§ WHAT NEEDS TO BE DONE: Copy the lines that follow, keeping every character the same.

§ RECORDS PROVIDED:

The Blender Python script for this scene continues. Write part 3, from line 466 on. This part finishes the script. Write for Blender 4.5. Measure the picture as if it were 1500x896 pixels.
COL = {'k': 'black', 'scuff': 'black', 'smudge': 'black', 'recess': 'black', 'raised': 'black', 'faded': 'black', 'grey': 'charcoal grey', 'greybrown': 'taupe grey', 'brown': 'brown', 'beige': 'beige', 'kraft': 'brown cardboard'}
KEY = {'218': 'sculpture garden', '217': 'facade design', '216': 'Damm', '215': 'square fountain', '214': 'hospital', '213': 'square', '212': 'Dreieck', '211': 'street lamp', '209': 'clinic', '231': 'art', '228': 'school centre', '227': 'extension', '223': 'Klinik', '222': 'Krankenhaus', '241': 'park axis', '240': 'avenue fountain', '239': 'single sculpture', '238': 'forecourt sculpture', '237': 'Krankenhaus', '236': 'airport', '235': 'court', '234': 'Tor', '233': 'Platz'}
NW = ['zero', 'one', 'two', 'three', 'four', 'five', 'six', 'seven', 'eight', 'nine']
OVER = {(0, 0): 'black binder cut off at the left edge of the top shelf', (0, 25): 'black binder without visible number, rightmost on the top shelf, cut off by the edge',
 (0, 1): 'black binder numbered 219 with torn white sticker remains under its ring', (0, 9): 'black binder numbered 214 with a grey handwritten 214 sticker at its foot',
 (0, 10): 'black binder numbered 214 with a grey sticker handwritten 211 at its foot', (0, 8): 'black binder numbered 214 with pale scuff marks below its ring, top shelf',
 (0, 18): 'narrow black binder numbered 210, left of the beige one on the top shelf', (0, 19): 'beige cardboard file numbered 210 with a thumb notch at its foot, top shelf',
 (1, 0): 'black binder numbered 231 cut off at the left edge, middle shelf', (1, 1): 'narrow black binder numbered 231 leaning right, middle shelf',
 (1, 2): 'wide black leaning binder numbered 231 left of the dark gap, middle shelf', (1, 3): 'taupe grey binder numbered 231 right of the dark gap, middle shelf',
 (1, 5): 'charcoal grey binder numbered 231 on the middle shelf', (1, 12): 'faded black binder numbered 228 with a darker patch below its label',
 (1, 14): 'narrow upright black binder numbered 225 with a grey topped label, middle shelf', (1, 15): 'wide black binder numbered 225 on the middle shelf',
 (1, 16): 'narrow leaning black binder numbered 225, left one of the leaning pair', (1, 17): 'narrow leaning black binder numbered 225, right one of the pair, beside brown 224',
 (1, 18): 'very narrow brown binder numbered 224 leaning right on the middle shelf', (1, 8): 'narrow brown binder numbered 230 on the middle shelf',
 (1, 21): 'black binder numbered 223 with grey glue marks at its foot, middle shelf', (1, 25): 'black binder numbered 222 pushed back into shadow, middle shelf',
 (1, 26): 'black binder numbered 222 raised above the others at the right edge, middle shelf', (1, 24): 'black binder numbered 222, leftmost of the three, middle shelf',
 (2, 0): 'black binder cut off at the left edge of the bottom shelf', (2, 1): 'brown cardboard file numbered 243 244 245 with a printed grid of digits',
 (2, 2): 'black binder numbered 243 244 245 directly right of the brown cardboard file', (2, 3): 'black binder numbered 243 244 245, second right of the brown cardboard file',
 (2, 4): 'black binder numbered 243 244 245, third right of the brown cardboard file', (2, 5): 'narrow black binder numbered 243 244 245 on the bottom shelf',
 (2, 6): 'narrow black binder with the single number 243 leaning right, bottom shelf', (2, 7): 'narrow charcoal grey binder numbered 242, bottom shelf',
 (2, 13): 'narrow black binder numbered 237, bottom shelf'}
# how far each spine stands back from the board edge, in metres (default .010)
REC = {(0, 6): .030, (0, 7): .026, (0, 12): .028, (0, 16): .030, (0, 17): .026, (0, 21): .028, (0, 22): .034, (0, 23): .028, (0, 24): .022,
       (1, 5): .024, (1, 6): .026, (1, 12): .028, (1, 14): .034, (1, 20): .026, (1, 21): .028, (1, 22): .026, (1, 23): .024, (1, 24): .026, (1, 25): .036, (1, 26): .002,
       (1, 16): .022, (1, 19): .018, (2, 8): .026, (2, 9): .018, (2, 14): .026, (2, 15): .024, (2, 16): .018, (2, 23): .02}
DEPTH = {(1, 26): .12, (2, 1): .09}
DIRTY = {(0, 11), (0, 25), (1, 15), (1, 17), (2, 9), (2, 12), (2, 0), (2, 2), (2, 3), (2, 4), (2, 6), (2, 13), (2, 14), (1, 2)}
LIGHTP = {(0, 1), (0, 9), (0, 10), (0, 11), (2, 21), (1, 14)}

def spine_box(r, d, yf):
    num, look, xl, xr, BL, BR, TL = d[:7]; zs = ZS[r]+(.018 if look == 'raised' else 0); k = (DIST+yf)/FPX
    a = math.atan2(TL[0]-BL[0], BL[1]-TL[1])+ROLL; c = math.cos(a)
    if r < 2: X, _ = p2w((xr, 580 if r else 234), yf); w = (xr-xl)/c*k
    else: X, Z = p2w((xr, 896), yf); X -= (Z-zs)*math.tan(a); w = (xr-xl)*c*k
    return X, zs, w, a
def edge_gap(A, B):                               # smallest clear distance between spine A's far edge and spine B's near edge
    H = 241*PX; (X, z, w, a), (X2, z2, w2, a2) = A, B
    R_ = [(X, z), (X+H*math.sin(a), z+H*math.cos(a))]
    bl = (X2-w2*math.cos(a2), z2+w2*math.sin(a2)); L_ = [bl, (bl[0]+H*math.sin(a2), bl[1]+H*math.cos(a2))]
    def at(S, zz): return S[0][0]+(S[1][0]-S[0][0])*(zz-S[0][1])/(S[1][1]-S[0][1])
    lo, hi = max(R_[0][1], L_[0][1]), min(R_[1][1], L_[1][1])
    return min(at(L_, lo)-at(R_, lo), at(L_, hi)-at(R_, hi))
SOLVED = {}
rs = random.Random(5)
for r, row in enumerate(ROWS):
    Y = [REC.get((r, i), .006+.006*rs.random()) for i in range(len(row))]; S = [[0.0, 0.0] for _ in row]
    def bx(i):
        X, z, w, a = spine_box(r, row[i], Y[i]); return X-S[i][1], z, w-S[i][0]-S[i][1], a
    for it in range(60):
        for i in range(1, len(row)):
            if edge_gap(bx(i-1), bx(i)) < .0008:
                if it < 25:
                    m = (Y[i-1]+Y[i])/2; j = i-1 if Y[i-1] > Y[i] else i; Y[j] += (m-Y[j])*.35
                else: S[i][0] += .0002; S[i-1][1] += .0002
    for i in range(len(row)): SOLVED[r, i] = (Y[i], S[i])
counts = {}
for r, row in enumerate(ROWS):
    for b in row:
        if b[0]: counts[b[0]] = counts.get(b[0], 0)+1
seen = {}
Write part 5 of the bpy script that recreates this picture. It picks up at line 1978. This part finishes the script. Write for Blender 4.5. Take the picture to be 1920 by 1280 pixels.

§ FINAL RESULT:
The Blender Python script for this scene continues. Write part 3, from line 466 on. This part finishes the script. Write for Blender 4.5. Measure the picture as if it were 1500x896 pixels.
COL = {'k': 'black', 'scuff': 'black', 'smudge': 'black', 'recess': 'black', 'raised': 'black', 'faded': 'black', 'grey': 'charcoal grey', 'greybrown': 'taupe grey', 'brown': 'brown', 'beige': 'beige', 'kraft': 'brown cardboard'}
KEY = {'218': 'sculpture garden', '217': 'facade design', '216': 'Damm', '215': 'square fountain', '214': 'hospital', '213': 'square', '212': 'Dreieck', '211': 'street lamp', '209': 'clinic', '231': 'art', '228': 'school centre', '227': 'extension', '223': 'Klinik', '222': 'Krankenhaus', '241': 'park axis', '240': 'avenue fountain', '239': 'single sculpture', '238': 'forecourt sculpture', '237': 'Krankenhaus', '236': 'airport', '235': 'court', '234': 'Tor', '233': 'Platz'}
NW = ['zero', 'one', 'two', 'three', 'four', 'five', 'six', 'seven', 'eight', 'nine']
OVER = {(0, 0): 'black binder cut off at the left edge of the top shelf', (0, 25): 'black binder without visible number, rightmost on the top shelf, cut off by the edge',
 (0, 1): 'black binder numbered 219 with torn white sticker remains under its ring', (0, 9): 'black binder numbered 214 with a grey handwritten 214 sticker at its foot',
 (0, 10): 'black binder numbered 214 with a grey sticker handwritten 211 at its foot', (0, 8): 'black binder numbered 214 with pale scuff marks below its ring, top shelf',
 (0, 18): 'narrow black binder numbered 210, left of the beige one on the top shelf', (0, 19): 'beige cardboard file numbered 210 with a thumb notch at its foot, top shelf',
 (1, 0): 'black binder numbered 231 cut off at the left edge, middle shelf', (1, 1): 'narrow black binder numbered 231 leaning right, middle shelf',
 (1, 2): 'wide black leaning binder numbered 231 left of the dark gap, middle shelf', (1, 3): 'taupe grey binder numbered 231 right of the dark gap, middle shelf',
 (1, 5): 'charcoal grey binder numbered 231 on the middle shelf', (1, 12): 'faded black binder numbered 228 with a darker patch below its label',
 (1, 14): 'narrow upright black binder numbered 225 with a grey topped label, middle shelf', (1, 15): 'wide black binder numbered 225 on the middle shelf',
 (1, 16): 'narrow leaning black binder numbered 225, left one of the leaning pair', (1, 17): 'narrow leaning black binder numbered 225, right one of the pair, beside brown 224',
 (1, 18): 'very narrow brown binder numbered 224 leaning right on the middle shelf', (1, 8): 'narrow brown binder numbered 230 on the middle shelf',
 (1, 21): 'black binder numbered 223 with grey glue marks at its foot, middle shelf', (1, 25): 'black binder numbered 222 pushed back into shadow, middle shelf',
 (1, 26): 'black binder numbered 222 raised above the others at the right edge, middle shelf', (1, 24): 'black binder numbered 222, leftmost of the three, middle shelf',
 (2, 0): 'black binder cut off at the left edge of the bottom shelf', (2, 1): 'brown cardboard file numbered 243 244 245 with a printed grid of digits',
 (2, 2): 'black binder numbered 243 244 245 directly right of the brown cardboard file', (2, 3): 'black binder numbered 243 244 245, second right of the brown cardboard file',
 (2, 4): 'black binder numbered 243 244 245, third right of the brown cardboard file', (2, 5): 'narrow black binder numbered 243 244 245 on the bottom shelf',
 (2, 6): 'narrow black binder with the single number 243 leaning right, bottom shelf', (2, 7): 'narrow charcoal grey binder numbered 242, bottom shelf',
 (2, 13): 'narrow black binder numbered 237, bottom shelf'}
# how far each spine stands back from the board edge, in metres (default .010)
REC = {(0, 6): .030, (0, 7): .026, (0, 12): .028, (0, 16): .030, (0, 17): .026, (0, 21): .028, (0, 22): .034, (0, 23): .028, (0, 24): .022,
       (1, 5): .024, (1, 6): .026, (1, 12): .028, (1, 14): .034, (1, 20): .026, (1, 21): .028, (1, 22): .026, (1, 23): .024, (1, 24): .026, (1, 25): .036, (1, 26): .002,
       (1, 16): .022, (1, 19): .018, (2, 8): .026, (2, 9): .018, (2, 14): .026, (2, 15): .024, (2, 16): .018, (2, 23): .02}
DEPTH = {(1, 26): .12, (2, 1): .09}
DIRTY = {(0, 11), (0, 25), (1, 15), (1, 17), (2, 9), (2, 12), (2, 0), (2, 2), (2, 3), (2, 4), (2, 6), (2, 13), (2, 14), (1, 2)}
LIGHTP = {(0, 1), (0, 9), (0, 10), (0, 11), (2, 21), (1, 14)}

def spine_box(r, d, yf):
    num, look, xl, xr, BL, BR, TL = d[:7]; zs = ZS[r]+(.018 if look == 'raised' else 0); k = (DIST+yf)/FPX
    a = math.atan2(TL[0]-BL[0], BL[1]-TL[1])+ROLL; c = math.cos(a)
    if r < 2: X, _ = p2w((xr, 580 if r else 234), yf); w = (xr-xl)/c*k
    else: X, Z = p2w((xr, 896), yf); X -= (Z-zs)*math.tan(a); w = (xr-xl)*c*k
    return X, zs, w, a
def edge_gap(A, B):                               # smallest clear distance between spine A's far edge and spine B's near edge
    H = 241*PX; (X, z, w, a), (X2, z2, w2, a2) = A, B
    R_ = [(X, z), (X+H*math.sin(a), z+H*math.cos(a))]
    bl = (X2-w2*math.cos(a2), z2+w2*math.sin(a2)); L_ = [bl, (bl[0]+H*math.sin(a2), bl[1]+H*math.cos(a2))]
    def at(S, zz): return S[0][0]+(S[1][0]-S[0][0])*(zz-S[0][1])/(S[1][1]-S[0][1])
    lo, hi = max(R_[0][1], L_[0][1]), min(R_[1][1], L_[1][1])
    return min(at(L_, lo)-at(R_, lo), at(L_, hi)-at(R_, hi))
SOLVED = {}
rs = random.Random(5)
for r, row in enumerate(ROWS):
    Y = [REC.get((r, i), .006+.006*rs.random()) for i in range(len(row))]; S = [[0.0, 0.0] for _ in row]
    def bx(i):
        X, z, w, a = spine_box(r, row[i], Y[i]); return X-S[i][1], z, w-S[i][0]-S[i][1], a
    for it in range(60):
        for i in range(1, len(row)):
            if edge_gap(bx(i-1), bx(i)) < .0008:
                if it < 25:
                    m = (Y[i-1]+Y[i])/2; j = i-1 if Y[i-1] > Y[i] else i; Y[j] += (m-Y[j])*.35
                else: S[i][0] += .0002; S[i-1][1] += .0002
    for i in range(len(row)): SOLVED[r, i] = (Y[i], S[i])
counts = {}
for r, row in enumerate(ROWS):
    for b in row:
        if b[0]: counts[b[0]] = counts.get(b[0], 0)+1
seen = {}
Write part 5 of the bpy script that recreates this picture. It picks up at line 1978. This part finishes the script. Write for Blender 4.5. Take the picture to be 1920 by 1280 pixels.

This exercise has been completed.